Ist es möglich die CFG-Pins von verschiedenen SilentStepSticks zu verbinden?

It is possible to connect the CFG pins from two or more driver boards. However then the pin state can only be GND (low) or VIO (high). The open state (unconnected) on TMC21xx drivers is not possible in this configuration.

Warum befindet sich der Trinamic Treiberchip auf der Leiterplattenunterseite?

The TMC2xxx chip has a thermal pad on the bottom which is soldered to the PCB. So the thermal resistance via the chip bottom is better than via the chip top. That is why the chip is on the bottom PCB side. A heat sink can be placed directly on the PCB. Further infos here.

Der Motor macht im spreadCycle-Modus Geräusche, wenn er sich nicht bewegt?

A motor supply voltage of 12V is in most cases to low and in general the sound gets quieter if the motor supply voltage is above 18V. The noise also depends on the used stepper motors. We recommend motors with a phase voltage <=4V and inductance <=4mH. Guide: Choosing stepper motors, Troubleshooting by Alex Kenis.

The nearly silent operating mode is stealthChop.

Der Treiber funktioniert nicht oder hat aufgehört zu funktionieren. Was soll ich tun?

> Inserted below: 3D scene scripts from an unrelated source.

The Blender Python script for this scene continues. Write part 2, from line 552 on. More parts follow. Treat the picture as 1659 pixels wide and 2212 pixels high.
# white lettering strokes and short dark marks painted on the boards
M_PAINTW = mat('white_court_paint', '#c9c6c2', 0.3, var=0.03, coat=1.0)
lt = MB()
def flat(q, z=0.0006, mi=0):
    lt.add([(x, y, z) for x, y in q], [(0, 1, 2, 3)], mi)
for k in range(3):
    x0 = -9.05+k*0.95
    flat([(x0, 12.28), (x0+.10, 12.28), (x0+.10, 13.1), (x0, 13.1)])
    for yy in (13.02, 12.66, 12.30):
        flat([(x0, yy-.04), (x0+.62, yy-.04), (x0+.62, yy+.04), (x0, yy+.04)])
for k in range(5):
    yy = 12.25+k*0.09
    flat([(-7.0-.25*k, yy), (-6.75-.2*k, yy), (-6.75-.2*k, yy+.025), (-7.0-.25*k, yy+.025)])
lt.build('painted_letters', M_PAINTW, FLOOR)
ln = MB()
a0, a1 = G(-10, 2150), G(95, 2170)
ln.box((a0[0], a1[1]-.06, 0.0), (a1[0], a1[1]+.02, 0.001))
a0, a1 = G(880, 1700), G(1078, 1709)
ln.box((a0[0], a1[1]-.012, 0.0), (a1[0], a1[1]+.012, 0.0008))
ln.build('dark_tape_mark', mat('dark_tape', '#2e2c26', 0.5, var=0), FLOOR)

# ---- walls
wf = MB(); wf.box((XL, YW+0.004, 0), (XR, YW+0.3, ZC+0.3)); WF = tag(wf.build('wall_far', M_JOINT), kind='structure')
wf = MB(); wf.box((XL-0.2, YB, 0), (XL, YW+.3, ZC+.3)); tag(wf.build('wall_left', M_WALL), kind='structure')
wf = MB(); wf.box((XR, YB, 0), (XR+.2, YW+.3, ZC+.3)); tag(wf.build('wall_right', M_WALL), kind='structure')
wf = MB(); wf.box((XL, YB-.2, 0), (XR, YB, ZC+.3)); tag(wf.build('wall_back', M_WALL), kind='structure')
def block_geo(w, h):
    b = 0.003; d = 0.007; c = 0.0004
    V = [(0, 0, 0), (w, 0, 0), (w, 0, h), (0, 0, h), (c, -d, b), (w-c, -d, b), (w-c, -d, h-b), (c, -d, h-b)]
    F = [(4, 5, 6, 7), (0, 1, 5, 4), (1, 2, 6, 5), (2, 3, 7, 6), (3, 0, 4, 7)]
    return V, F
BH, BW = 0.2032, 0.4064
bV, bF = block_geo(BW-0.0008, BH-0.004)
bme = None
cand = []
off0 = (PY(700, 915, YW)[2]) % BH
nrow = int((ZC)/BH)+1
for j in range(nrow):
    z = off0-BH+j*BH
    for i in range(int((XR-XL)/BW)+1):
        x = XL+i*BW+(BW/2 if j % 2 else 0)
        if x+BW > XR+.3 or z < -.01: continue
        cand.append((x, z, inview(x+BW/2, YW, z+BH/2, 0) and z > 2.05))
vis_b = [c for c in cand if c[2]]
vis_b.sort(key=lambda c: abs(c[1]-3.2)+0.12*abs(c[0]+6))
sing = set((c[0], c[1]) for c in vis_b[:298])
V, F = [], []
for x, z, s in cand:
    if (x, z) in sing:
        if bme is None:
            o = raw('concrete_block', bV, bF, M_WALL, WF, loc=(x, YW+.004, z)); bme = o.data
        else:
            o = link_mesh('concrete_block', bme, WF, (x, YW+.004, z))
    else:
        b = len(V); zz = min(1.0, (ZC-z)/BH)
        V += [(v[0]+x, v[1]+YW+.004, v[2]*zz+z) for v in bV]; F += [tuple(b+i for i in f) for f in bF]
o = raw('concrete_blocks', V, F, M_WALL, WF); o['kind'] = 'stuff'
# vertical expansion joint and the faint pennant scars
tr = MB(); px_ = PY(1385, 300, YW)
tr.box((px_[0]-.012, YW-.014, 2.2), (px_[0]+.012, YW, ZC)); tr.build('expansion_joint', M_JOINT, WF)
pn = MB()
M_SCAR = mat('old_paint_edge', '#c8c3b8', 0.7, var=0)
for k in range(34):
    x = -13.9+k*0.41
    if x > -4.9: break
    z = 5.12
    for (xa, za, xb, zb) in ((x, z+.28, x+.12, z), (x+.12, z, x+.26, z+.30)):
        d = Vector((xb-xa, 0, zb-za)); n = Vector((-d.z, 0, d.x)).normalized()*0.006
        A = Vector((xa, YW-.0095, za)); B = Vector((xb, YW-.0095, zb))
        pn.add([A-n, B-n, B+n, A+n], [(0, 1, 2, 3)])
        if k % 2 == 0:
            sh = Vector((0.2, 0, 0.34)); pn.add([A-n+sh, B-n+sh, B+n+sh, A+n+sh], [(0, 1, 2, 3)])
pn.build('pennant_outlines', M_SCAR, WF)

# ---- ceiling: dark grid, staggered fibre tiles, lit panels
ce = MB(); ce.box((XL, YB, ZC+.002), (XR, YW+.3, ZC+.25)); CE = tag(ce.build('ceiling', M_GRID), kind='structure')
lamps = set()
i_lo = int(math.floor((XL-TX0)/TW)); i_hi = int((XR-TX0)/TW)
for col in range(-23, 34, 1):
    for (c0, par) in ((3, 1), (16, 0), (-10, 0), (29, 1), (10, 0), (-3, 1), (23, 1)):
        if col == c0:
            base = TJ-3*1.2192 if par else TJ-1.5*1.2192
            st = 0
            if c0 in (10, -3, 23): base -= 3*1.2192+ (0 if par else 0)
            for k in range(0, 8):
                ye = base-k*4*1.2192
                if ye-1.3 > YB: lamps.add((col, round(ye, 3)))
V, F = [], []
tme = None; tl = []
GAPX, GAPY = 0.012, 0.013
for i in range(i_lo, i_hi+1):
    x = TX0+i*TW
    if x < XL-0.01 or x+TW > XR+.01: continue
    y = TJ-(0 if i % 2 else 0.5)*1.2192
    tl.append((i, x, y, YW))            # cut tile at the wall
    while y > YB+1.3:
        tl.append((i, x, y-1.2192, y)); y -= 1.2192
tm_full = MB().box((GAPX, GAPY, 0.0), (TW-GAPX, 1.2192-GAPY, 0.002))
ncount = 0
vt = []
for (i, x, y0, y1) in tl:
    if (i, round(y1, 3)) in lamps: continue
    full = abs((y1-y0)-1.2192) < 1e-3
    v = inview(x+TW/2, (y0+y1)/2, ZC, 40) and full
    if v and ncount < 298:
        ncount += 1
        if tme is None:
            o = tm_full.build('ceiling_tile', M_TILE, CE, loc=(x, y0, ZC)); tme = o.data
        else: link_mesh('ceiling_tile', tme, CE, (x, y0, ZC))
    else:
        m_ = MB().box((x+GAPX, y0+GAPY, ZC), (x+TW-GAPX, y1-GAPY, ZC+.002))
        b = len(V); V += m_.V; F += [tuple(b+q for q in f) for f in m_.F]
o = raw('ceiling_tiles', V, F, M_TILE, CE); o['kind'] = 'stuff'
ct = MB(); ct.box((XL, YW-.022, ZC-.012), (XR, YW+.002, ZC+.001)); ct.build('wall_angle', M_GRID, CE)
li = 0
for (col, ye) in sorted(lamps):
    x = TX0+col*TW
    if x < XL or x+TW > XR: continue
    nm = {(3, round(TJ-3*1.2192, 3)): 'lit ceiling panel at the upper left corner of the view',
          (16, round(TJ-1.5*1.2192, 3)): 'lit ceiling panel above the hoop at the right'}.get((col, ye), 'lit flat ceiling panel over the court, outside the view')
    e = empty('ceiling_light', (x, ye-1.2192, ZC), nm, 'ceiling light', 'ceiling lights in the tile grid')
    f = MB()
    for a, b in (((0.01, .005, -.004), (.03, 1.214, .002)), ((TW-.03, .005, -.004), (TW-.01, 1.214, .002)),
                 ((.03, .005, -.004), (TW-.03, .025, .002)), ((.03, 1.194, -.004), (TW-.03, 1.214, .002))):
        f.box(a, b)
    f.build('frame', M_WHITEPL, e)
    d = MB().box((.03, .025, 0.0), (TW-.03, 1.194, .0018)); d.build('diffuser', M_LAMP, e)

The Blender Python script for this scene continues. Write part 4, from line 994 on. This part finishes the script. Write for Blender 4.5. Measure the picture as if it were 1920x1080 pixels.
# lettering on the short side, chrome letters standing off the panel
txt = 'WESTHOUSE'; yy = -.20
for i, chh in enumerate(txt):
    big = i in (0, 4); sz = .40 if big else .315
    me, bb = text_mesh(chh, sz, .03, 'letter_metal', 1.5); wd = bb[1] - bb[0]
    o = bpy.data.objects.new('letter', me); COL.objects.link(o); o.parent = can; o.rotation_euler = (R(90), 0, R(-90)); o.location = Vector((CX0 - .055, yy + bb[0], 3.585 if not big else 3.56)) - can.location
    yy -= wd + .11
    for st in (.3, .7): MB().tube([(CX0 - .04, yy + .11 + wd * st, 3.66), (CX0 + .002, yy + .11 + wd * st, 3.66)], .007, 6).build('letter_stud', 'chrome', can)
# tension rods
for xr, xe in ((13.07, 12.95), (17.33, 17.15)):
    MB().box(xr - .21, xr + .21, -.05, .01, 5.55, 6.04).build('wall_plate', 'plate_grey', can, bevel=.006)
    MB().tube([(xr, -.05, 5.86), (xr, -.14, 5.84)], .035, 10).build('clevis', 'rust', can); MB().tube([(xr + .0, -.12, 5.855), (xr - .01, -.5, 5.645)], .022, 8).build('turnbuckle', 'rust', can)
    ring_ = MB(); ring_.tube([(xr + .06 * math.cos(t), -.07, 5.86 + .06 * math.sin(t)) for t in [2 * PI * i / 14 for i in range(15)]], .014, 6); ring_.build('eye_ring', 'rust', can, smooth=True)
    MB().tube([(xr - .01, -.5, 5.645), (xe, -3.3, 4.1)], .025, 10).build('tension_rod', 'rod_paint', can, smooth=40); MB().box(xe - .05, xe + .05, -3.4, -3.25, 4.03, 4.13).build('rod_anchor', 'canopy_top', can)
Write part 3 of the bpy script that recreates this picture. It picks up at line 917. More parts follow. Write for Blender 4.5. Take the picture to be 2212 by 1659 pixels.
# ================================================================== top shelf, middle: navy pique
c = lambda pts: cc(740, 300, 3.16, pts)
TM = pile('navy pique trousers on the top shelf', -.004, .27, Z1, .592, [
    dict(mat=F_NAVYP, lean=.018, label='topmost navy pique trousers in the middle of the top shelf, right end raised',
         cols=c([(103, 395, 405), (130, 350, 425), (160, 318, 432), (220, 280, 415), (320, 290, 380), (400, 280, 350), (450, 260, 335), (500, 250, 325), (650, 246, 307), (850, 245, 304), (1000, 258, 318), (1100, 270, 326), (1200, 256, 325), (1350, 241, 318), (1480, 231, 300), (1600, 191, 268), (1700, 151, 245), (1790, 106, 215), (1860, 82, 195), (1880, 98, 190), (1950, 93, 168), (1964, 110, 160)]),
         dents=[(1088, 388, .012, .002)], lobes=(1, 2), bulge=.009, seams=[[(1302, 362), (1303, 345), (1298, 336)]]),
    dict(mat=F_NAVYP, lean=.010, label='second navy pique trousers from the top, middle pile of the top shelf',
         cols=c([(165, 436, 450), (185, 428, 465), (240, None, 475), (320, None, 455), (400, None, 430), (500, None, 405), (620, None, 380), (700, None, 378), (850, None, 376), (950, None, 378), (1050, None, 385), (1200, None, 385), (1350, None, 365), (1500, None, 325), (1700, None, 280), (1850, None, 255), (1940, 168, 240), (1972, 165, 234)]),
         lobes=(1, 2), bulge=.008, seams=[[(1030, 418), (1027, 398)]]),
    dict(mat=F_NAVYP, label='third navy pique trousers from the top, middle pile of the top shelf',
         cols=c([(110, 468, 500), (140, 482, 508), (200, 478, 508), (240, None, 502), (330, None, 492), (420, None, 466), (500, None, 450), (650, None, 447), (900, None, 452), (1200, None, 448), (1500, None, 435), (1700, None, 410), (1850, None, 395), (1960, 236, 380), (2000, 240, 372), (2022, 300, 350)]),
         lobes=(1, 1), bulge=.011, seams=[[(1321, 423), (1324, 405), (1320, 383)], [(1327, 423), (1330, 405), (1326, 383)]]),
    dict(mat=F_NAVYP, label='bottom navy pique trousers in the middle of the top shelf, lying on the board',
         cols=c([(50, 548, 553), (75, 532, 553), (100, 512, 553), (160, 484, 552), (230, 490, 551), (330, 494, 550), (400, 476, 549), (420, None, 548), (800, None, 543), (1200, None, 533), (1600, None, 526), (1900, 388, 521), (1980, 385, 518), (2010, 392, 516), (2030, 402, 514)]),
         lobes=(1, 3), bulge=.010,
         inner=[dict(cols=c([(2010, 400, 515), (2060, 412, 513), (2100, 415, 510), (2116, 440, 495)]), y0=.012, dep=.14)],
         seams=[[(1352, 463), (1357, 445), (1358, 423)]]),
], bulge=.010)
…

On problems, check the wiring and power supply. If this is okay, check the resistance (when the driver is not connected) of the logic supply VIO against GND, the digital pins EN, DIR, STEP against GND + VIO and the motor pins M1A, M1B, M2A, M2B against GND + VM. When the resistance of the logic supply or a digital input is very low (<10k Ohm), then in general there is a problem with the power-up or power-down sequence. Or if the resistance of a motor pin is very low (<100k Ohm) then there could be a problem with the motor wiring (loose connection) or the motor power supply was removed during operation/moving. Because of back electromotive force (EMF) the motor output drivers can get defective, when the motor power supply or the motor is removed during operation.